In this case Mr. Triantafyllides, at this stage, is applying that he should be given time to file an affidavit in answer to the point raised by the respondent that the witnesses could be produced before the Court for cross-examination if the applicant took the necessary steps to do so. But from the authority quoted above it is evident that the onus was on the applicant at the time of the filing of the application to support it by evidence on affidavit showing that the witnesses could not be examined otherwise than on commission abroad. The authority states that this point must be specifically dealt with and proved in the affidavit in support. The applicant should not wait until this point is taken by the respondent when filing his affidavit in opposition.
In Berdan v. Greenwood (supra) it was stated that "Even if the Court should be of opinion that the refusal of a commission will prevent the evidence of the witness from being given at all, yet, if the non-attendance of the witness before the tribunal which has to decide the case, and the consequent inability of the tribunal to observe the demeanour and hear the answers of the witness, should lead to injustice towards one of the parties, the commission ought to be refused". The degree of necessity which the case involves of the witness being seen in Court, his demeanour observed, and his cross-examination heard, appears therefore to constitute the standard which will regulate the granting or refusing of applications for an examination.
To summarize therefore: in every case the applicant must show that the proposed evidence cannot reasonably be obtained except by the method he proposes; while in cases where it is obviously desirable that the witness should be seen in Court, he must show a degree of difficulty in producing the witness at that period which amounts to practical inability to do so: Lawson v. Vacuum Brake Co. (supra).
As I have already stated these points should have been specifically dealt with and proved in the affidavit in support of the application. The evidence of O'Connell is stated to be that he did not have any sexual relations with the applicant in this case, and the evidence of Miss Cranston is to the effect that the applicant co-habited with the respondent. In my view these two witnesses are most important witnesses in this case and I consider it absolutely necessary that their demeanour in the witness box should be observed and their cross-examination heard before the trial Court.

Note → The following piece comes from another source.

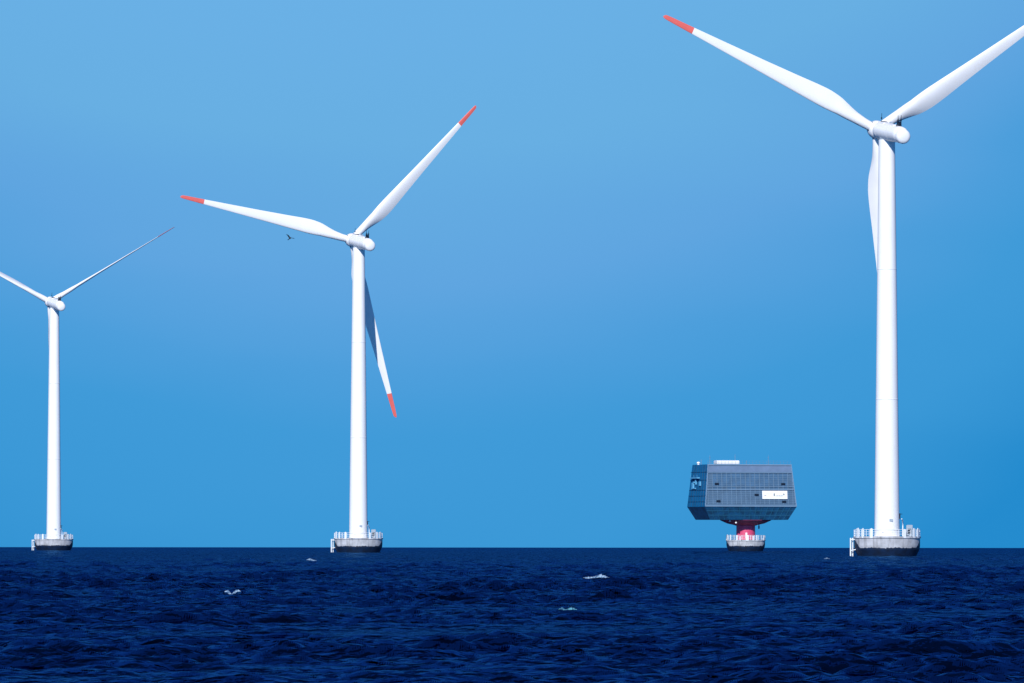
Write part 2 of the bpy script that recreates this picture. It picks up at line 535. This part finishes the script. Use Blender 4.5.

For all these reasons the application that the evidence of these two witnesses may be taken on commission is refused.
In view of the delay in the filing of the affidavit in opposition I reserve the question of costs to be costs in cause.
Application dismissed. Costs in cause.
There is one point with which I ought to deal now, and that is the date of trial. I must fix such a date as to enable the applicant to make arrangements to bring over these two witnesses to give evidence.
Hearing fixed for the 18th, 20th and 21st May, 1959, at 9.30 a.m.
Interlocutory Application dismissed.